Carol stresses things to emphasize the hidden and necessarily euphemistic nature of her sorrows. The film is politically effective largely because it does not seek to ascribe sinister, pointed motives to poisonous social constructs, but to show how characters navigate them and reinforce them for personal reasons. Harge, for his part, takes advantage of them to manipulate his fading marriage back into his control, but there are hints that Carol’s affairs were lovingly tolerated and forgiven by him for a very long time. This is not to say that what Harge did was right, or even that he forgave Carol’s affairs for entirely magnanimous reasons. But the character displays how incompatible genuine compassion and received wisdom can be, especially with the help of Chandler’s performance channeling the character’s actions as driven more through pain, confusion, and betrayal than rage or megalomania.

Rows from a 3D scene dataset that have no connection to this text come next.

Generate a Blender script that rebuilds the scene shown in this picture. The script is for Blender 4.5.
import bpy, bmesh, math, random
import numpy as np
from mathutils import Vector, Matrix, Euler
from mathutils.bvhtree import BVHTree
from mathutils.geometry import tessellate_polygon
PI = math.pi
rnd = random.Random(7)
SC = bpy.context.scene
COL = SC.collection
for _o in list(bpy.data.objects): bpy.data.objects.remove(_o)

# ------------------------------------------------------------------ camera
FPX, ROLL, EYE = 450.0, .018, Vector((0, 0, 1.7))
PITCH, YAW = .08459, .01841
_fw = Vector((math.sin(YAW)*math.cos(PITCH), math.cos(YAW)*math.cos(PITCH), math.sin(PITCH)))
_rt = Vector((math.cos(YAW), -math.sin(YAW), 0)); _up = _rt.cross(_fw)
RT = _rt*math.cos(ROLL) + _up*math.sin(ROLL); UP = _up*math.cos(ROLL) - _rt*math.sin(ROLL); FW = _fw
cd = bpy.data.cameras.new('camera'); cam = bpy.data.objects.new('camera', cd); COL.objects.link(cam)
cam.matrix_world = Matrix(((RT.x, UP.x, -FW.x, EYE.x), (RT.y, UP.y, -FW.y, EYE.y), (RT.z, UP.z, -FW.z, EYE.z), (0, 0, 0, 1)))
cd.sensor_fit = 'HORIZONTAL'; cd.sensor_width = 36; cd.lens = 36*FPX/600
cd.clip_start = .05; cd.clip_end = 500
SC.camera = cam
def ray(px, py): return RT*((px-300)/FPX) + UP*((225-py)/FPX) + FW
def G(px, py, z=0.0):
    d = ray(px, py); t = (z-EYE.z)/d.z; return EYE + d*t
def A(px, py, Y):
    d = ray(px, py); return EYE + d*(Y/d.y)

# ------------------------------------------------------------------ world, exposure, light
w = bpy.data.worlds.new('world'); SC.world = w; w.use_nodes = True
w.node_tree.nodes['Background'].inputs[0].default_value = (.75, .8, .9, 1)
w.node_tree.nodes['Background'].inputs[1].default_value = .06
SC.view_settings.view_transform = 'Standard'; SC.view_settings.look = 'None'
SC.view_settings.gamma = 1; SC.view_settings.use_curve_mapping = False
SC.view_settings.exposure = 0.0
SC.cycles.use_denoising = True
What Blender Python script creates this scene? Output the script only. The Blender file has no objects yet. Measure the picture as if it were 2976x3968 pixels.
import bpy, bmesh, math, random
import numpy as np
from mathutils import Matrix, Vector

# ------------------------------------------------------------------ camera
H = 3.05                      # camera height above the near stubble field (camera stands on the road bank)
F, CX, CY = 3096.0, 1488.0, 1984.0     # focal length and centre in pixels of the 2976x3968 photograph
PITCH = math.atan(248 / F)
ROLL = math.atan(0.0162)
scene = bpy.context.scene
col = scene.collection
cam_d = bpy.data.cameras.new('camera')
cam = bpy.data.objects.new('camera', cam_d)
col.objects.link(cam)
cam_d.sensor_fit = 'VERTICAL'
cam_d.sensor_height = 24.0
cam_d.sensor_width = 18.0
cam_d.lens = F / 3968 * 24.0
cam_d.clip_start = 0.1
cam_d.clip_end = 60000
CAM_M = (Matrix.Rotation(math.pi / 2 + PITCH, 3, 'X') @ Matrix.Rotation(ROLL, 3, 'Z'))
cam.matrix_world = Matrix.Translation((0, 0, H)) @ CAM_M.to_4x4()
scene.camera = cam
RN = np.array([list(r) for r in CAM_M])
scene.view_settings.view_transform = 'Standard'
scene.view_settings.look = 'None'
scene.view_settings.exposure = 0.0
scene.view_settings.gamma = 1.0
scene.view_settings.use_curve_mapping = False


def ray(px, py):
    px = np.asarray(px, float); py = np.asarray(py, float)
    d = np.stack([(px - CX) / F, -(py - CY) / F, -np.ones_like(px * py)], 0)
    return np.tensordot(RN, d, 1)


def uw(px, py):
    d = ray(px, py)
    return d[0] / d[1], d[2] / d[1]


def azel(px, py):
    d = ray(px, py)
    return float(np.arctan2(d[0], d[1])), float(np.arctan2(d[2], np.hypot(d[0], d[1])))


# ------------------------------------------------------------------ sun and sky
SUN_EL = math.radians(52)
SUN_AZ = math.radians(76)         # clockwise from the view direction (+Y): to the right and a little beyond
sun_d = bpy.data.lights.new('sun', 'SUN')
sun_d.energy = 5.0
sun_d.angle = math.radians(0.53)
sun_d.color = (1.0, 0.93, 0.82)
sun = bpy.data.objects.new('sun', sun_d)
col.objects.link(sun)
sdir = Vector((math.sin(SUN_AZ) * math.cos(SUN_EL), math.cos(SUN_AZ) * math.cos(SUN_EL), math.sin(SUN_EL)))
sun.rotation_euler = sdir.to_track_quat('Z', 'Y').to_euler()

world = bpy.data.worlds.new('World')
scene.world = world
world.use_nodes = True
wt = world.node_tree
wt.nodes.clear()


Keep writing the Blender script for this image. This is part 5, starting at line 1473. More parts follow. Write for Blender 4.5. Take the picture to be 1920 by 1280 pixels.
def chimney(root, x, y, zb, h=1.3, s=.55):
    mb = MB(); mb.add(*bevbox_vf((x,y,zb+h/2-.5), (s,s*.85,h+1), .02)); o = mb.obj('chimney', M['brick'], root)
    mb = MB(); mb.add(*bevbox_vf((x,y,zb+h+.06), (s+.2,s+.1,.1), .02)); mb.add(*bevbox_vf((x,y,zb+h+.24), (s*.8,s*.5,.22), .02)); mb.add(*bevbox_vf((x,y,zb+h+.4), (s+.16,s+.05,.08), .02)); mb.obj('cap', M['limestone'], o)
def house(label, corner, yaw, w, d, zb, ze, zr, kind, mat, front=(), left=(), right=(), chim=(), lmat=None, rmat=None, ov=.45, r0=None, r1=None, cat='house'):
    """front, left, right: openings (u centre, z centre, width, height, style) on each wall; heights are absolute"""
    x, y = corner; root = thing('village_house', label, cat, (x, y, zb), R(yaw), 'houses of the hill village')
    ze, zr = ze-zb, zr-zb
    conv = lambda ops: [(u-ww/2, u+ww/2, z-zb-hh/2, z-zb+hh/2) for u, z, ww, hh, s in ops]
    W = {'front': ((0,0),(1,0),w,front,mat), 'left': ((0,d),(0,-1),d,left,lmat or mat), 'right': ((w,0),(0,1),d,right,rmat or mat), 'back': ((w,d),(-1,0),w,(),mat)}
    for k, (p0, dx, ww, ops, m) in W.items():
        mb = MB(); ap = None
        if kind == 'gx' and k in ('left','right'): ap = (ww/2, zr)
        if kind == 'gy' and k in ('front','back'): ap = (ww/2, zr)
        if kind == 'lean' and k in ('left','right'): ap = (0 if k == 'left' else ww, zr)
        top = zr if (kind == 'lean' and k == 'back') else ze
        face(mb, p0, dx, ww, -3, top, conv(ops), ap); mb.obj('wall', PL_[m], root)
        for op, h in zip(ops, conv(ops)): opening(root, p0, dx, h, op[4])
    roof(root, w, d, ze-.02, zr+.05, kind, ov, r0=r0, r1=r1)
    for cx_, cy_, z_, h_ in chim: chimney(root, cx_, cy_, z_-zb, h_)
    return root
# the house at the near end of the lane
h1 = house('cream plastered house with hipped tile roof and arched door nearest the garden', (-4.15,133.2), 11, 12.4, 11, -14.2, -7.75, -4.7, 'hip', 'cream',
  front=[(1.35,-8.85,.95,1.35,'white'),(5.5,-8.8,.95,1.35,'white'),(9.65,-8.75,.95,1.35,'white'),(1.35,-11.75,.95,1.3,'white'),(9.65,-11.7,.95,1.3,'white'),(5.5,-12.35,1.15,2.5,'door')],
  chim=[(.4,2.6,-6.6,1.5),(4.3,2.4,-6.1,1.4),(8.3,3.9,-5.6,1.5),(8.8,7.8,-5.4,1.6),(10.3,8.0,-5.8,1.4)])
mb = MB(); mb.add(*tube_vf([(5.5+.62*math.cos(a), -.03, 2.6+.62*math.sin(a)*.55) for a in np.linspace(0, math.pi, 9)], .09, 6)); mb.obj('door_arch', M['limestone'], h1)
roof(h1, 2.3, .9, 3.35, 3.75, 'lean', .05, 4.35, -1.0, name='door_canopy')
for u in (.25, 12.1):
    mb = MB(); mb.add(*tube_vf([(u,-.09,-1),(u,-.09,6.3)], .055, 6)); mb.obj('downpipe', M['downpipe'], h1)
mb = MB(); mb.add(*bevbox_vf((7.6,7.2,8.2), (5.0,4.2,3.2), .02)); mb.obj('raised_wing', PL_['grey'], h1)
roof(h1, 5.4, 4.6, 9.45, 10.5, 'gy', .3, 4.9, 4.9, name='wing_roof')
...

Next to Harge, Therese’s boyfriend Richard (Jake Lacey) is narrowly presented as a small-minded, selfish bigot. He presumes she wants to come on a trip to Europe with him, presumes she loves him, presumes she wants to marry him, even though every assertion he makes of those is met with panicked silence. It’s an effective foil for Therese, one that exposes her excessive docility, but the dynamic is one way, and Richard’s motives are strictly domineering. It’s not so much that it’s invalid to have a character who displays only these qualities, but when another (Harge) expresses those same qualities with deeper psychology and human sympathy, it makes Richard seem almost redundant. Ironically, as a character who views his girlfriend as an extension of himself, the script treats him as a mere extension of his girlfriend’s character.

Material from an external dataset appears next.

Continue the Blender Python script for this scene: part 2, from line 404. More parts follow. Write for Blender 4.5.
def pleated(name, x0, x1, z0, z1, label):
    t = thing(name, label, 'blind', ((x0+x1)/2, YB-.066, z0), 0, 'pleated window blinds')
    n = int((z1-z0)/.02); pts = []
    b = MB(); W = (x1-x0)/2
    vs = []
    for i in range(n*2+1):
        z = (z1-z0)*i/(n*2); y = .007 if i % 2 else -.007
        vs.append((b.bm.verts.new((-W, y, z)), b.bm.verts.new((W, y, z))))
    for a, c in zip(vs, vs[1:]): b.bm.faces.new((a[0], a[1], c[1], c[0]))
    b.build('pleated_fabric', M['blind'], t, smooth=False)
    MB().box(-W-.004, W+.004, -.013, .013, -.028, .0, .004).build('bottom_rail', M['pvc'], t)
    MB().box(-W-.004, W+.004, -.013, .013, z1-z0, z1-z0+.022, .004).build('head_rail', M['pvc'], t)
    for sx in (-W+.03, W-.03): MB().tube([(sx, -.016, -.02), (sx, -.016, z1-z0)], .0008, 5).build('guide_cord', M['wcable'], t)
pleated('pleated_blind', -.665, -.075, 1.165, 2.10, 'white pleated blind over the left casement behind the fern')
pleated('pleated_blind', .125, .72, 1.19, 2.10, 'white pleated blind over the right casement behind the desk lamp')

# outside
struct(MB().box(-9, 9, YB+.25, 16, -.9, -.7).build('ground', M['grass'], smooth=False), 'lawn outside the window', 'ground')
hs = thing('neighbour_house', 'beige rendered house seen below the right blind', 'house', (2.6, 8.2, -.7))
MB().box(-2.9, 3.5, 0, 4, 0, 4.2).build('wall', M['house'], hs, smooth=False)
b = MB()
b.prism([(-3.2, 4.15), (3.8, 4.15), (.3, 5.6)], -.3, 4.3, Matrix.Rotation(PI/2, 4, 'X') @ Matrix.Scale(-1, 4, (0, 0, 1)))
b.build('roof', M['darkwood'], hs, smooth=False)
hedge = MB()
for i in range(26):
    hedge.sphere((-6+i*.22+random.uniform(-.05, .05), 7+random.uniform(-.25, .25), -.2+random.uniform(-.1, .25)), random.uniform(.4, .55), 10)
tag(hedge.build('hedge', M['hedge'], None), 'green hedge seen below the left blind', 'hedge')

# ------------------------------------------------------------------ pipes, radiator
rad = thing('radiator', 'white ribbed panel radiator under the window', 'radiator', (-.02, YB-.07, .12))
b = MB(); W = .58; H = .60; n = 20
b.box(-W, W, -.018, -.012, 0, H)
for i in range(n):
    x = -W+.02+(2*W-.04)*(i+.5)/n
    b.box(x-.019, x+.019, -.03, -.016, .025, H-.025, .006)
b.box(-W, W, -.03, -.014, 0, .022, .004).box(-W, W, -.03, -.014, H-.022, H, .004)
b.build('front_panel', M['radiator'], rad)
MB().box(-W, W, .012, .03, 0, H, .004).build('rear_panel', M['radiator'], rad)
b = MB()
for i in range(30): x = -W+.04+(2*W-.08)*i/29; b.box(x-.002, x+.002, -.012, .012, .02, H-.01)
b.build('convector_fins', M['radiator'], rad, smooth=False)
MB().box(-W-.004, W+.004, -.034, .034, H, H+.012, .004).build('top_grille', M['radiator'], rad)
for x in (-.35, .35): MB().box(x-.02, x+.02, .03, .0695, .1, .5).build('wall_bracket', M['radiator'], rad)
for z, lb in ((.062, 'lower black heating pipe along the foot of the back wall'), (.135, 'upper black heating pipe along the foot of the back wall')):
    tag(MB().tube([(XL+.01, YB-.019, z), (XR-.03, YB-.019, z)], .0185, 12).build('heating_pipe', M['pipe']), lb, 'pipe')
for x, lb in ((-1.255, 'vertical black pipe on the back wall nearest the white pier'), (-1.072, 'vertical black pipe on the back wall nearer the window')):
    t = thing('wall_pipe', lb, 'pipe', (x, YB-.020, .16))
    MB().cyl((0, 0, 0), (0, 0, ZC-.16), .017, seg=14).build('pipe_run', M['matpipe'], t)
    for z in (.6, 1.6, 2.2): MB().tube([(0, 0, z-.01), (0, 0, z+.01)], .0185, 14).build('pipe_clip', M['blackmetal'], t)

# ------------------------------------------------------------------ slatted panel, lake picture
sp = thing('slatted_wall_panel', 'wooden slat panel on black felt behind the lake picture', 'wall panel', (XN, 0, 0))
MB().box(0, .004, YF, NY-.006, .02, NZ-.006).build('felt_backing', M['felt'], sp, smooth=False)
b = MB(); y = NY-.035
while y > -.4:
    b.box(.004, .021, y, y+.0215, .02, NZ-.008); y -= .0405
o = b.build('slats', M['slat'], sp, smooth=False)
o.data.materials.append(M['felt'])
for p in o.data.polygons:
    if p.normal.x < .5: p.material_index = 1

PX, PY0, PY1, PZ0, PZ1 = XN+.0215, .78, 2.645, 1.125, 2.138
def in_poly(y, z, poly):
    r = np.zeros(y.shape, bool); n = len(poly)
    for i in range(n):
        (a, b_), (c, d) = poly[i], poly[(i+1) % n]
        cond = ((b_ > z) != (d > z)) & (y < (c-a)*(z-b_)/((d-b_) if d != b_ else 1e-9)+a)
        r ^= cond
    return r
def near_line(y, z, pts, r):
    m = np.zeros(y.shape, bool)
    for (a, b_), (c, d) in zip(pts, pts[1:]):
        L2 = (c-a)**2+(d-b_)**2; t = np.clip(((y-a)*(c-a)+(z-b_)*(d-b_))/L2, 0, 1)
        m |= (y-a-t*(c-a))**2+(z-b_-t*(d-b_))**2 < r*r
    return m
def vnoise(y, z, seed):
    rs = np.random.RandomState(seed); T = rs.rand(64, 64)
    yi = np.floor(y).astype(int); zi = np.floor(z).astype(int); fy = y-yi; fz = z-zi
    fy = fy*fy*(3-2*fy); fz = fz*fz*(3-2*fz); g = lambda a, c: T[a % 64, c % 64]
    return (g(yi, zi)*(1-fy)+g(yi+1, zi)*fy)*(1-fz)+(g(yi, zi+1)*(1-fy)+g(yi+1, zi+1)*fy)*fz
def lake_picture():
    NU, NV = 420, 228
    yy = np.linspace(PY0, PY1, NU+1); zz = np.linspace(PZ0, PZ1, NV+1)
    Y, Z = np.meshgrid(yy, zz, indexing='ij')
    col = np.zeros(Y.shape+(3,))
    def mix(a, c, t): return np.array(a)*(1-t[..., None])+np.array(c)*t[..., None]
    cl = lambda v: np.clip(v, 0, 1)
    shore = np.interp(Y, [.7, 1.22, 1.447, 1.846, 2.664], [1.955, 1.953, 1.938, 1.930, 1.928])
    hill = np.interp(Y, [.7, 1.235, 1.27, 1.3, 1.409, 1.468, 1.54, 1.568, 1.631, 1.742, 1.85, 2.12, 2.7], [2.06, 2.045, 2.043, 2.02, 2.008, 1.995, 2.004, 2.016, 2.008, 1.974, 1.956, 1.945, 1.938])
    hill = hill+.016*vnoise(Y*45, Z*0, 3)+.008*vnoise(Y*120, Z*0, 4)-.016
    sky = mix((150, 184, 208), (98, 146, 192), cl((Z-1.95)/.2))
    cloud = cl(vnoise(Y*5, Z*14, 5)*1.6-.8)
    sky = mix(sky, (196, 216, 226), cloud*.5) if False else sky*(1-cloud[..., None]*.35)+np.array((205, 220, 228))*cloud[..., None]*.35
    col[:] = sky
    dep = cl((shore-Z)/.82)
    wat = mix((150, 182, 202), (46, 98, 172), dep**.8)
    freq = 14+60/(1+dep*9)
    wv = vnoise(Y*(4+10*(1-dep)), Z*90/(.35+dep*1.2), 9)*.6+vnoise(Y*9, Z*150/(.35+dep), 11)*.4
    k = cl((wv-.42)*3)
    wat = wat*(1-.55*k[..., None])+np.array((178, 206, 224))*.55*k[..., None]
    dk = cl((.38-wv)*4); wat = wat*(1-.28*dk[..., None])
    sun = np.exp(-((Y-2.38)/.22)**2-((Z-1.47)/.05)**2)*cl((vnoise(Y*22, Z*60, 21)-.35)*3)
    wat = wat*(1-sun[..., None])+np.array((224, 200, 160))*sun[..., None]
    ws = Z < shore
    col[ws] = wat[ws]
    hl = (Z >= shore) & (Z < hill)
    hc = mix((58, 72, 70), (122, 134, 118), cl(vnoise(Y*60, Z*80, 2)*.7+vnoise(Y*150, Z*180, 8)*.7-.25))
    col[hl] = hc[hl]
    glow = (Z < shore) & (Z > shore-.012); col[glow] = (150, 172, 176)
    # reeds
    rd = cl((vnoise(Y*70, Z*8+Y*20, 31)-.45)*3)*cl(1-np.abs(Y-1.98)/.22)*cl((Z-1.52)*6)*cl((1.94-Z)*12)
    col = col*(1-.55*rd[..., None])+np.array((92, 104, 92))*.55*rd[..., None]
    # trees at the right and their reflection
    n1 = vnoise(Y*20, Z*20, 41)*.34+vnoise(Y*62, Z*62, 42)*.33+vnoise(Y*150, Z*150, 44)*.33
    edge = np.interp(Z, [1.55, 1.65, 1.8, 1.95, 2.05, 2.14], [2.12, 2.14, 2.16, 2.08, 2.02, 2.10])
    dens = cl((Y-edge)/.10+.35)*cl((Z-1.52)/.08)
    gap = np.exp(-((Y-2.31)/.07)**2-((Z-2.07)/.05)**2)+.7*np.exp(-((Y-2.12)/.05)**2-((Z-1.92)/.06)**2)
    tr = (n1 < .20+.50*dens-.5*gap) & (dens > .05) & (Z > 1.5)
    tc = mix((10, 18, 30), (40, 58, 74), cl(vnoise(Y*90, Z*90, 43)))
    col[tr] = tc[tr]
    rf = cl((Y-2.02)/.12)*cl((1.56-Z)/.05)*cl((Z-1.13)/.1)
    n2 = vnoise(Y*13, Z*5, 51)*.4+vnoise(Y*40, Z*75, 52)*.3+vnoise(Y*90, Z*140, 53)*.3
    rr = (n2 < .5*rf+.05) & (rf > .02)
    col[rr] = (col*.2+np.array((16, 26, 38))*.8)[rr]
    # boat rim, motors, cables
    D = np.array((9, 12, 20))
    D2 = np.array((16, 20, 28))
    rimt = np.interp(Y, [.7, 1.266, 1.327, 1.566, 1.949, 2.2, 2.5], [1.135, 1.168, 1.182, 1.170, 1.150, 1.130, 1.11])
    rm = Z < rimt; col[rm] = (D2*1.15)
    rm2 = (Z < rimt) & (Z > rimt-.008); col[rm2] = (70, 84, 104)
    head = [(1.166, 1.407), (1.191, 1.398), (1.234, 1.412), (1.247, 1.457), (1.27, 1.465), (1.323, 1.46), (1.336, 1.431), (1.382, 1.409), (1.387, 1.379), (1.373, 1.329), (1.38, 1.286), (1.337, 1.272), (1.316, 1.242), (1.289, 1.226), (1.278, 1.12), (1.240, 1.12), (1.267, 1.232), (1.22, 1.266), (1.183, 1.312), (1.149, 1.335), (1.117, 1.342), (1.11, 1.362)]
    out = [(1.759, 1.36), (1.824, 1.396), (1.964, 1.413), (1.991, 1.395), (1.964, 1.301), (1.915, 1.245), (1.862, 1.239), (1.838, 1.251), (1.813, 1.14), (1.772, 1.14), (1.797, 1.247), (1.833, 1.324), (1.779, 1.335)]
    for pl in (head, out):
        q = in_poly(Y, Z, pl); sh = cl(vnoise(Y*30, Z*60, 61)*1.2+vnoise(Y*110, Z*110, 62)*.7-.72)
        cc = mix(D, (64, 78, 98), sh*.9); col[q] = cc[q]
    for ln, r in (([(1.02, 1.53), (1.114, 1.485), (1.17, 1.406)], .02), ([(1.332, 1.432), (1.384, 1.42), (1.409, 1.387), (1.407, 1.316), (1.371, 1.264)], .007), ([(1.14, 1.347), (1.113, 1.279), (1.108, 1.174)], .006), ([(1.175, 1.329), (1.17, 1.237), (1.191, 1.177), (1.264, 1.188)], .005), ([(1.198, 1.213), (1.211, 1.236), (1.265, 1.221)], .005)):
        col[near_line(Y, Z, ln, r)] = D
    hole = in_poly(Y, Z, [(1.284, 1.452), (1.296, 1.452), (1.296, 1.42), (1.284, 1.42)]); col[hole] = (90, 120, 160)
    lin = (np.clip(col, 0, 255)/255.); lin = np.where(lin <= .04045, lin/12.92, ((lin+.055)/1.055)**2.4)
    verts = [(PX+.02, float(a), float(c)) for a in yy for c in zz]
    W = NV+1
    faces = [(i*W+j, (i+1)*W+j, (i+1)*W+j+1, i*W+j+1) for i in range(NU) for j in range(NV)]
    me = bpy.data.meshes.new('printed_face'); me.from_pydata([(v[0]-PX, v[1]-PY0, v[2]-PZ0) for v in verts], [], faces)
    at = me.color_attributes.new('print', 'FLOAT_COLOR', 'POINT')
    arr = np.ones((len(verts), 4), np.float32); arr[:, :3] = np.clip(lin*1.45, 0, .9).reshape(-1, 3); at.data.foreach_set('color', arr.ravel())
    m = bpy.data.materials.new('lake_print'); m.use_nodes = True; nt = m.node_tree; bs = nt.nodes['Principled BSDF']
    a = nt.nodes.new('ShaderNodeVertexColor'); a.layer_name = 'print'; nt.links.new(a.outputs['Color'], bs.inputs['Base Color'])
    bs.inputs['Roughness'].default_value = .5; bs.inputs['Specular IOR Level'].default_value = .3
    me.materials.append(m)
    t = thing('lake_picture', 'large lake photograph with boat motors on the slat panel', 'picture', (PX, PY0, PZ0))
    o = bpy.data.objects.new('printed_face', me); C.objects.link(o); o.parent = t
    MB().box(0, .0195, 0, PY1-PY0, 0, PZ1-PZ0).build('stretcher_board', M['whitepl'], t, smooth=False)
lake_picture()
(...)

But in a film with so many moments of warm, simply felt but deeply effective emotions between its two leads (neither of whom have ever turned in better performances), this is a forgivable misstep. Carol only truly drops one ball, with Carter Burwell’s musical score. Throughout his filmography, Burwell has often used his scores to engross the audience in each film's culture and period, but I've yet to hear him compose or develop an affecting romantic melody, and the latter is what's necessary here. The music never out-and-out tanks a scene, but it usually seems to keep to a holding pattern, preserving the effects of the movie’s sensuous visuals without enhancing them.

And how on earth have I gone this far without mentioning the film’s exquisite costuming and production design, perhaps its most decisive triumph of craft? There is an ellipsis late in the film, and when we see one of the characters for the first time in several months, her dramatically changed appearance — a shift from the dark, cool, and deferent clothes she wears through most of the film to assertive beiges and brown plaids, along with her carefully designed and attention-getting hairstyling — tells us everything about how she’s grown in one instant of first impressions. It’s this accumulation of designs, as much as its simple but richly emotional screenplay and perceptive camera placements, that makes such a tender and moving tearjerker, as well as such a smart one. It’s a film that builds slowly and carefully to its surprising ending, and fully earns the corresponding moment when your heart leaps out of your chest and crawls around on the floor.